Write out again, unaltered, the lines from the start through the line containing "- .001, 'pearl_silver')".

——————

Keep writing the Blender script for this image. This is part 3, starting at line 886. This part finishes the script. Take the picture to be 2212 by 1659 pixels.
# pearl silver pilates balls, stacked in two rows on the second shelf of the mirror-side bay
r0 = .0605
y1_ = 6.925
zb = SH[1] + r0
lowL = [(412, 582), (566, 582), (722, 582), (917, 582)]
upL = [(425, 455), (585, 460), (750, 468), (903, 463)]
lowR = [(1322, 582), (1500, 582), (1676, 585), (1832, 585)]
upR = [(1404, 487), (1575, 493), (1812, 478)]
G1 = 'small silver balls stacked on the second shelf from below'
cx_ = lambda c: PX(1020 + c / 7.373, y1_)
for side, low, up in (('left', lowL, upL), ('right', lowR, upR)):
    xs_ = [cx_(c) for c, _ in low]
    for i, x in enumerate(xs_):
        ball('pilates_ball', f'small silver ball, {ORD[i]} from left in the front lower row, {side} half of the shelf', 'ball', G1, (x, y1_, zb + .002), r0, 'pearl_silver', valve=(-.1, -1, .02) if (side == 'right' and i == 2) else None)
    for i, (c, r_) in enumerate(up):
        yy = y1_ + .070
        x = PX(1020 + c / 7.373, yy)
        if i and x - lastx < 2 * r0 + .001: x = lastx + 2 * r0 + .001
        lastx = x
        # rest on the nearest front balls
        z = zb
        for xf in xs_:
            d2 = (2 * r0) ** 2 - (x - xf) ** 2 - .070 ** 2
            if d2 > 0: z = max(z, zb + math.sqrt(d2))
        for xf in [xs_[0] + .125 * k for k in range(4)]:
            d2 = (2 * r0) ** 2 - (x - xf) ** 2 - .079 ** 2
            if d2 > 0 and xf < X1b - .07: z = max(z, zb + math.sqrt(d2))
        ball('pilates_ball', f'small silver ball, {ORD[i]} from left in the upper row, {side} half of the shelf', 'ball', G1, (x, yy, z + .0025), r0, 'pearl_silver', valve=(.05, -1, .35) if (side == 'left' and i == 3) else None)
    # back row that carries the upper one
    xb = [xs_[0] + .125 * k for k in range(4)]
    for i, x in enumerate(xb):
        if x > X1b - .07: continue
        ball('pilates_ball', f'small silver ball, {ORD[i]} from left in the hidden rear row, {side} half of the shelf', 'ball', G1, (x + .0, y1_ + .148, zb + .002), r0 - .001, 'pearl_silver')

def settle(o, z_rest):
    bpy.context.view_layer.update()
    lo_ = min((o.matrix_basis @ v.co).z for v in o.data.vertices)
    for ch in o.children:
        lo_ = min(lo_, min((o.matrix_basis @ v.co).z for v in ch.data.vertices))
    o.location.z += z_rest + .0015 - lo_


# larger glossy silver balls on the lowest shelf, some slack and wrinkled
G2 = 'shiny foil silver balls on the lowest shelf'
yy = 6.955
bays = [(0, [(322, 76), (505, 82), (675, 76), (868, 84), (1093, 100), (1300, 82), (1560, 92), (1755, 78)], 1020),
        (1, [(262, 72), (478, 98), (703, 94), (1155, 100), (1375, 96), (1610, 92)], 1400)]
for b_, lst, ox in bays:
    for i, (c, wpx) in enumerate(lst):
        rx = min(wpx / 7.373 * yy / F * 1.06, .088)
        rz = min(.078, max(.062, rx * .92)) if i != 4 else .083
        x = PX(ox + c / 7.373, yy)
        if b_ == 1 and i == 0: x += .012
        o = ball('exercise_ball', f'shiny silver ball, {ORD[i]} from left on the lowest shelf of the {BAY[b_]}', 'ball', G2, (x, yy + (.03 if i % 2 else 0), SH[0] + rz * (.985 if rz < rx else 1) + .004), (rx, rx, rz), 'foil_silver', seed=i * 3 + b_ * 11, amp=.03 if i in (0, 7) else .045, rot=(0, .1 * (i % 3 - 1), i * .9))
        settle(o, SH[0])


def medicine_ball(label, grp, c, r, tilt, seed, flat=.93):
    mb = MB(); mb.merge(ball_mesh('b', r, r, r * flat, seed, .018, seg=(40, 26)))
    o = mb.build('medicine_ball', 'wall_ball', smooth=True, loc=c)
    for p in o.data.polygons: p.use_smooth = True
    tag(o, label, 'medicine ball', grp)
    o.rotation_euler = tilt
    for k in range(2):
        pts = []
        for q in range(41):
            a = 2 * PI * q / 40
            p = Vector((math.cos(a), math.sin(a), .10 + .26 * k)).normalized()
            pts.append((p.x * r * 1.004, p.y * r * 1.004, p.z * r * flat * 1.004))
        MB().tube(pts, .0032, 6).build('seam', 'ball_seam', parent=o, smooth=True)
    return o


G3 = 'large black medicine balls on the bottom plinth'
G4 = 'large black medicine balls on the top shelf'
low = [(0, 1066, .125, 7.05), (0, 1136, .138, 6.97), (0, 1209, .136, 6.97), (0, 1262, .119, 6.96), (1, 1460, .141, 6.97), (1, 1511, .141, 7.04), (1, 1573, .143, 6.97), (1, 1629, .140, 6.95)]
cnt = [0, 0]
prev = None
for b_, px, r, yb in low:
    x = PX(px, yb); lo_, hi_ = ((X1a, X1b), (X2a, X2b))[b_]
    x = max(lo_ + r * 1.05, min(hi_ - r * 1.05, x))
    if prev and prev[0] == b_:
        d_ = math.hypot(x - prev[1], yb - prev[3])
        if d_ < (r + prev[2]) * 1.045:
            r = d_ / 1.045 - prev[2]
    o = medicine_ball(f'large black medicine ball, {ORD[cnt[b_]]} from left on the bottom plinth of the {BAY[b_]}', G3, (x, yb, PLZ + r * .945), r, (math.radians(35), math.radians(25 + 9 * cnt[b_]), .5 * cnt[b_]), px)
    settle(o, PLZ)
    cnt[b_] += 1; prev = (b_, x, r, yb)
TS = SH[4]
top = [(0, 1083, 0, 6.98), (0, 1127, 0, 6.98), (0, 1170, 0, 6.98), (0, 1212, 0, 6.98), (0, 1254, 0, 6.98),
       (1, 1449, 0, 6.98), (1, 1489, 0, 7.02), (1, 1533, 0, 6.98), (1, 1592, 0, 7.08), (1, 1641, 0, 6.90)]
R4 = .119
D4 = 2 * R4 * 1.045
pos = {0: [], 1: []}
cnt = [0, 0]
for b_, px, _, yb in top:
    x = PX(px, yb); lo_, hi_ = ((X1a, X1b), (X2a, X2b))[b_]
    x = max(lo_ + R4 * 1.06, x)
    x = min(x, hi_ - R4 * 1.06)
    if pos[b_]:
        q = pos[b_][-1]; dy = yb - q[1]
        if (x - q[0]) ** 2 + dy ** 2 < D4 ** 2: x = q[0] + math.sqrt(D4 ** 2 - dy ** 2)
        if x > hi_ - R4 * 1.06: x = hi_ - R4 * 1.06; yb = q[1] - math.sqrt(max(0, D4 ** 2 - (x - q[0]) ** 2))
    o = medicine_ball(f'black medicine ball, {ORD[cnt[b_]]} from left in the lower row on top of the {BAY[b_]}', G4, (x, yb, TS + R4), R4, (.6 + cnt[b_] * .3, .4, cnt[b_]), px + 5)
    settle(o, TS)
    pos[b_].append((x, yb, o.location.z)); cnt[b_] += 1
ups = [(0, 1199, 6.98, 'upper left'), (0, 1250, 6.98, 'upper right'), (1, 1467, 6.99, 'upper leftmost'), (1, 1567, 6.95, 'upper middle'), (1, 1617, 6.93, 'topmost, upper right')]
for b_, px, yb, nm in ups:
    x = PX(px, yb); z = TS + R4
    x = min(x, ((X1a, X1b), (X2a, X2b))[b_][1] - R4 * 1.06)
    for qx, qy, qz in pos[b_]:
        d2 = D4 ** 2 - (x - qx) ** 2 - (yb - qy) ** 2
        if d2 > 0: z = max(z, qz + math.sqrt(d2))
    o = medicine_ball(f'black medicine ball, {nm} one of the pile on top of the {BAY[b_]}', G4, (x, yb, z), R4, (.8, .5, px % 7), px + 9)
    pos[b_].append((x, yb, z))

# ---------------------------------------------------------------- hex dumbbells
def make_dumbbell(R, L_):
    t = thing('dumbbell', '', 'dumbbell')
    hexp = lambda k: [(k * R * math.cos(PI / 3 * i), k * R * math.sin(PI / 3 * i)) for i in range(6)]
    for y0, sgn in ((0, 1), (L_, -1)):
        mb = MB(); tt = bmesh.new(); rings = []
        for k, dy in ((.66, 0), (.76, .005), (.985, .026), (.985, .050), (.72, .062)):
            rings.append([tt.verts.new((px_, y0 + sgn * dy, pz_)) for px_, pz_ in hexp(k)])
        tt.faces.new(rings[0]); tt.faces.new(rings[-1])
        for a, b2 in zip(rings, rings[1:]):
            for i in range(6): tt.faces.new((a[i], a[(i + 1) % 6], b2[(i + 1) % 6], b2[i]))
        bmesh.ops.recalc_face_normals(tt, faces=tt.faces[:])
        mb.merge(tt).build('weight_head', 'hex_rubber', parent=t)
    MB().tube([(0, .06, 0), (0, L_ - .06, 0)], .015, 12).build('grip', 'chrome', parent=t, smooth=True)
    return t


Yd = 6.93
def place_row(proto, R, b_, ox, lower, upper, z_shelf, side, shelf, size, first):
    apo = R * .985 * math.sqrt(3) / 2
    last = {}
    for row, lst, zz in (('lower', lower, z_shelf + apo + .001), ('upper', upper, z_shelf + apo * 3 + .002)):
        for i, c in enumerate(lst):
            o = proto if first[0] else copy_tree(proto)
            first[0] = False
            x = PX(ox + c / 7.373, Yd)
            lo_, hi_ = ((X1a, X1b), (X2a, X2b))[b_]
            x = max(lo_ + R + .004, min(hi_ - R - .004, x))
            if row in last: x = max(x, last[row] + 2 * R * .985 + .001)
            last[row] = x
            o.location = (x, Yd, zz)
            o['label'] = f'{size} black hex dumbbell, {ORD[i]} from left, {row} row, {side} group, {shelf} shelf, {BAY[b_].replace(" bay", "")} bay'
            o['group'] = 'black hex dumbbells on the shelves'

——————

RESULT BELOW =>
Keep writing the Blender script for this image. This is part 3, starting at line 886. This part finishes the script. Take the picture to be 2212 by 1659 pixels.
# pearl silver pilates balls, stacked in two rows on the second shelf of the mirror-side bay
r0 = .0605
y1_ = 6.925
zb = SH[1] + r0
lowL = [(412, 582), (566, 582), (722, 582), (917, 582)]
upL = [(425, 455), (585, 460), (750, 468), (903, 463)]
lowR = [(1322, 582), (1500, 582), (1676, 585), (1832, 585)]
upR = [(1404, 487), (1575, 493), (1812, 478)]
G1 = 'small silver balls stacked on the second shelf from below'
cx_ = lambda c: PX(1020 + c / 7.373, y1_)
for side, low, up in (('left', lowL, upL), ('right', lowR, upR)):
    xs_ = [cx_(c) for c, _ in low]
    for i, x in enumerate(xs_):
        ball('pilates_ball', f'small silver ball, {ORD[i]} from left in the front lower row, {side} half of the shelf', 'ball', G1, (x, y1_, zb + .002), r0, 'pearl_silver', valve=(-.1, -1, .02) if (side == 'right' and i == 2) else None)
    for i, (c, r_) in enumerate(up):
        yy = y1_ + .070
        x = PX(1020 + c / 7.373, yy)
        if i and x - lastx < 2 * r0 + .001: x = lastx + 2 * r0 + .001
        lastx = x
        # rest on the nearest front balls
        z = zb
        for xf in xs_:
            d2 = (2 * r0) ** 2 - (x - xf) ** 2 - .070 ** 2
            if d2 > 0: z = max(z, zb + math.sqrt(d2))
        for xf in [xs_[0] + .125 * k for k in range(4)]:
            d2 = (2 * r0) ** 2 - (x - xf) ** 2 - .079 ** 2
            if d2 > 0 and xf < X1b - .07: z = max(z, zb + math.sqrt(d2))
        ball('pilates_ball', f'small silver ball, {ORD[i]} from left in the upper row, {side} half of the shelf', 'ball', G1, (x, yy, z + .0025), r0, 'pearl_silver', valve=(.05, -1, .35) if (side == 'left' and i == 3) else None)
    # back row that carries the upper one
    xb = [xs_[0] + .125 * k for k in range(4)]
    for i, x in enumerate(xb):
        if x > X1b - .07: continue
        ball('pilates_ball', f'small silver ball, {ORD[i]} from left in the hidden rear row, {side} half of the shelf', 'ball', G1, (x + .0, y1_ + .148, zb + .002), r0 - .001, 'pearl_silver')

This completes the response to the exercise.